Buzzo, uno user, scrive: ‘Giro per la città, che sia a piedi o in macchina, e l’unico pensiero fisso che ho è: siamo troppi, troppa gente. Dovremmo sfoltire di almeno la metà e almeno l’80% degli over 60.’ Tra le molte e dirompenti risposte, Frias 4,1% (user) rilancia: ‘Io eliminerei tutti quelli tra i 15 e i 25 anni. È una generazione di idioti sociopatici, completamente inadatti alla vita e sono a un passo dall’entrare nel mondo del lavoro. Uccideteli tutti prima o il danno sarà irreparabile.’ Andy Dufresne (user) chiude con: ‘Inizia a suicidarti’.
Anni fa il divario era minore? Ma anche se fosse stato in termini di visione e valore esistenziale, al di là di qualche battuta, si lasciava correre. Oggi l’essere avanti con gli anni è quasi una colpa, e l’essere insultati e dileggiati ne è la diretta conseguenza. Il ‘boomer’ è il troglodita tecnologico e divoratore di attività del momento; farsi capire nelle logiche o distinguersi è faticoso. Il mondo dei millennials e della generazione Z, per citare gli accusatori, è una pubblica piazza di astio e incomunicabilità.

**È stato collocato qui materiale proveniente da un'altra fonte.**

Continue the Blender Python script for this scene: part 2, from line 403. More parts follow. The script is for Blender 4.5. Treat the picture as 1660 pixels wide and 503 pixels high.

Certo, viene da chiedersi se, nella logica della loro visione, sia giusto tenersi alla larga o criticare cinquantenni, sessantenni e settantenni che si comportano come trentenni. Non generalizzo, ma ci si ostina a mantenere saldo il rifiuto degli anni che passano, si ostenta, ci si camuffa, si frequentano social network per ‘esserci’, ‘dimostrare’ e ‘contare’, illudendoci che tutto ciò ci faccia sentire ancora fortemente connessi con la società.
Genitori amici, protettori di figli anche quando dovrebbero essere giustizieri, concedono agli astuti pargoli la possibilità di additarli come poveri co…ni incapaci di gestirli.
In ambito professionale è un continuo irriderli per presunta incapacità, per indolenza nel non voler concedere tempo oltre il dovuto o per scansare sacrifici necessari alla crescita esperienziale.
Tralasciamo o non vogliamo comprendere quanto invece abbiano saputo alzare la testa rispetto a noi, impugnando la dignità di essere pagati per quanto fanno e come lo sanno fare; per aver detto che fuori esiste una vita oltre gli ingannevoli open space luminosi o i reparti a catena di montaggio.
Tutto ciò, forse, basta davvero per non discutere, per non costruire relazioni, per isolarsi senza contaminazioni da generazioni che vedono solo sé stesse.”